Smarter Vessels and Heat Exchangers by Design
Pressure vessels and heat exchangers must withstand a complex mix of internal pressure, external loads, and temperature variation. We simulate these combined stresses—verifying code compliance (ASME VIII), analyzing nozzles and support saddles, and detecting localized overstress. For heat exchangers, we also model thermal gradients, expansion constraints, and baffle behavior to ensure long-term performance under both steady and transient flow conditions.
Skid Packages Optimized for Field Conditions
Modular equipment skids must survive transport, lifting, and in-service vibration. ENA2 provides detailed FEA to assess base frame stiffness, support layout, and equipment integration—whether you’re crane-lifting a compressor module or forklift-moving a filtration system. We simulate rigging scenarios, anchor checks, wind loading, and resonance issues, ensuring structural integrity during every phase from yard to site.

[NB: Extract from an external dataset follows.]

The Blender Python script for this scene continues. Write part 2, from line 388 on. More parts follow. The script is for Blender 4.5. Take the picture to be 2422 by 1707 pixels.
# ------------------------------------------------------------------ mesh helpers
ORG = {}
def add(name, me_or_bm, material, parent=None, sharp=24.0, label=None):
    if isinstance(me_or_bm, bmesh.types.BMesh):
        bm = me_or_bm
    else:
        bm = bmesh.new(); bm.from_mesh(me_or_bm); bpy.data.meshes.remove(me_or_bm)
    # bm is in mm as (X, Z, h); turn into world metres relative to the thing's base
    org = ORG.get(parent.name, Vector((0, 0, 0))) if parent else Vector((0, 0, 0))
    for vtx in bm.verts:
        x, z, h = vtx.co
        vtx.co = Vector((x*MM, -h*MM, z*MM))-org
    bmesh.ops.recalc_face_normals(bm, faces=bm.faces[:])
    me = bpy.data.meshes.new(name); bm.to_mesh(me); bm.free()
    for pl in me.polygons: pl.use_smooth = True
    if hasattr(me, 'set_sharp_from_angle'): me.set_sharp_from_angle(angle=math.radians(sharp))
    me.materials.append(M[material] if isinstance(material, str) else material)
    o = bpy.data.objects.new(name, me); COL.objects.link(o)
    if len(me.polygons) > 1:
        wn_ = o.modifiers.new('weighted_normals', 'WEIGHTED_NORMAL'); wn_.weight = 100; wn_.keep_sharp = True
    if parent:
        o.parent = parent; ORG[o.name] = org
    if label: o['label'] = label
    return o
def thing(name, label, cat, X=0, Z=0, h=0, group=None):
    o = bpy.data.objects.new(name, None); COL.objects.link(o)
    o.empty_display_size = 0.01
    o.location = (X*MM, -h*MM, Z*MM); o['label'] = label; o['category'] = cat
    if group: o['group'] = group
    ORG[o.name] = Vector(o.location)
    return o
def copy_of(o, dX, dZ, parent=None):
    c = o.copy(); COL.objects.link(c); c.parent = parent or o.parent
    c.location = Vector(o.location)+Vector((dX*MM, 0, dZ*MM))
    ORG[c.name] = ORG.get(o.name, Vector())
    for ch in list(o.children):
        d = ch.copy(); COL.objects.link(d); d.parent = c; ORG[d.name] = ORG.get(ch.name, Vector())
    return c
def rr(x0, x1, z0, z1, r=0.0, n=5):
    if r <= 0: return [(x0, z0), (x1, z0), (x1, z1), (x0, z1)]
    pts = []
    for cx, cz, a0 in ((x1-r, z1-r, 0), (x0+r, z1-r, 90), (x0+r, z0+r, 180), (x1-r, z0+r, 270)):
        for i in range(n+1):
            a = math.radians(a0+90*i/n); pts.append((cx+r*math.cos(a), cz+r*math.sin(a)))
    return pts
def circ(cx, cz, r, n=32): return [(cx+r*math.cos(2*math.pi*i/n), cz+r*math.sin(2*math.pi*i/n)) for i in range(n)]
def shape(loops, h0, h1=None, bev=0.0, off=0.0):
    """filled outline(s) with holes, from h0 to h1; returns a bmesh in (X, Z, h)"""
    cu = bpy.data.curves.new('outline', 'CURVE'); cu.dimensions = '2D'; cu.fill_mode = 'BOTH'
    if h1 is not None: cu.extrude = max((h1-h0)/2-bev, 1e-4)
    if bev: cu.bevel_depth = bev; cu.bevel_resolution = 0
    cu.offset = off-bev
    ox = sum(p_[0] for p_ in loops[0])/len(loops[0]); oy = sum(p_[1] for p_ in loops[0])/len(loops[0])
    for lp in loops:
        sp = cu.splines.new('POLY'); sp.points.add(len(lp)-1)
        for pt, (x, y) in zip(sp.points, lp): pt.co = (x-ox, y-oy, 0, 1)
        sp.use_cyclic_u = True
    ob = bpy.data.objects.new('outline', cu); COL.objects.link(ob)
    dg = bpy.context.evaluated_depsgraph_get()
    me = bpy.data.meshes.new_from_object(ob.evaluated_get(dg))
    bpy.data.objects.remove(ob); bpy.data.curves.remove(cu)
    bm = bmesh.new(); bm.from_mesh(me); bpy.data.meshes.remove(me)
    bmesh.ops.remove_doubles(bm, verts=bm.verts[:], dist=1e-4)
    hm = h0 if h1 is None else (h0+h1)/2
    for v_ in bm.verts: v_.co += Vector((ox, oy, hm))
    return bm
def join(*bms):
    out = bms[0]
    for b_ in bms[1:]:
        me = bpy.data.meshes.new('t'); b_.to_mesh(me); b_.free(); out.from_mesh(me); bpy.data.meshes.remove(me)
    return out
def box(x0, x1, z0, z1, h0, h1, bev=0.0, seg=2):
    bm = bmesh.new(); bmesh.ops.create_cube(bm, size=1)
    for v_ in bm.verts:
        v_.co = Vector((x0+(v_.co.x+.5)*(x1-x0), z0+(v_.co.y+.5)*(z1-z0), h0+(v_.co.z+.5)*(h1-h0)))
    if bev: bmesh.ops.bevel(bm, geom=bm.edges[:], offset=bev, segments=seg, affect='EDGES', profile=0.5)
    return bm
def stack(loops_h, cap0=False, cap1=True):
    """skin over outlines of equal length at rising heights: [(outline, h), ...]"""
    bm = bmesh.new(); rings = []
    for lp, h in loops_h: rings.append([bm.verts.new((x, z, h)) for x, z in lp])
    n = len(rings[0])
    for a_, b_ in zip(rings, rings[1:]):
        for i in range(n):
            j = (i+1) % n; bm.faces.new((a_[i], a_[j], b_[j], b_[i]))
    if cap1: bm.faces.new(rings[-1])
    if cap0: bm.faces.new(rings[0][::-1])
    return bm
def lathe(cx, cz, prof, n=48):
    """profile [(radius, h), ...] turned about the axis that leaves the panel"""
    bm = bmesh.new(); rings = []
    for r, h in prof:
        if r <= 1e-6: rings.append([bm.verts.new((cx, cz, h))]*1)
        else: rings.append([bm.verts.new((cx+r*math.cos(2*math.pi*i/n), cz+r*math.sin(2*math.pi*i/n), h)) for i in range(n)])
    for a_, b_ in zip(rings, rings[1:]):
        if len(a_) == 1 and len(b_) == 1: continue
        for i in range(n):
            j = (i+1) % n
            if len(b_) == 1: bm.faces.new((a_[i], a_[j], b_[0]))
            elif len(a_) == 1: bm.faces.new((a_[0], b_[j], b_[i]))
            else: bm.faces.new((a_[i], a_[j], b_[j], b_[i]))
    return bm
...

Airflow That Works—Underground and Above
In mining ventilation systems or process HVAC setups, poor airflow can jeopardize safety and system efficiency. We use CFD to simulate airflow in tunnels, shafts, and ductwork—identifying stagnant zones, pressure drops, and ventilation imbalances. Whether you’re optimizing fresh air circulation in an underground mine or airflow distribution in a remote control room, our models help ensure compliance, thermal balance, and breathable conditions where it matters most.
Acoustic Performance Backed by Simulation
Silencers, stacks, and exhaust ducts must not only meet noise regulations—they need to resist vibration and failure over time. ENA2 blends acoustic simulation with mechanical analysis to predict tonal noise, flow-induced vibration (FIV), and acoustic-induced vibration (AIV). Whether tuning baffles in a gas-fired plant silencer or designing a rooftop stack for quieter operation, we validate every element for both sound and structure.